Es scheint recht einfach zu sein, Dokumente zu fälschen. Wie können Arbeitgeber sicherstellen, dass die Qualifikationen der Bewerber wirklich echt sind?
Meistens überprüfen sie das gar nicht und verlangen nicht mal eine Kopie der Zertifikate. Denen reicht es, einmal den Lebenslauf durchzulesen. Irgendwie verstehe ich das auch. Manchmal ist es unmöglich, alle Dokumente der Bewerber durchzuschauen. Sie gehen dann einfach davon aus, dass alles passt.

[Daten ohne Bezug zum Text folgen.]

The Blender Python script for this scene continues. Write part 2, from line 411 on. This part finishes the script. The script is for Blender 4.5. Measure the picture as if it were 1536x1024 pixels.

Es könnte vor allem problematisch werden, wenn die Personalabteilung herausfindet, dass in einem Lebenslauf falsche Qualifikationen stehen. Die Polizei hat aber weder die Zeit noch die Ressourcen, jedem Betrugsfall nachzugehen, und konzentriert sich eher auf die großen organisierten Netzwerke. Ich bin nur ein kleiner Fisch, deswegen habe ich nicht viel zu befürchten. Inzwischen fälsche ich auch nur noch ab und an Dokumente, ich bin quasi Freelancer. Ich habe eine guten Job und will das alles nicht riskieren.
Normalerweise stellt man sich Dokumentenfälscher eher als handwerklich geschickte Spezialisten vor und nicht als nerdige Grafikdesigner.
Vor 20 Jahren traf das noch voll zu. Um beispielsweise einen Siegelstempel nachzumachen, brauchte man die Hilfe von einem Schlosser. Heutzutage fragt aber niemand mehr nach dem Original, Kopien reichen meistens aus. Die nötigen Photoshop-Skills kann man sich in diversen Online-Kursen aneignen, danach kann es losgehen.
Gibt es da draußen viele kleine Dokumentenfälscher wie dich, die das eher als Hobby betreiben?
Das ist schwer zu sagen, wir haben ja keinen Fälscherbund oder so. Was aber vielen nicht klar ist: Um Dokumente zu fälschen, muss man kein Profi sein, sondern nur gut mit Photoshop oder InDesign umgehen können. Und wir kennen alle jemanden, auf den das zutrifft.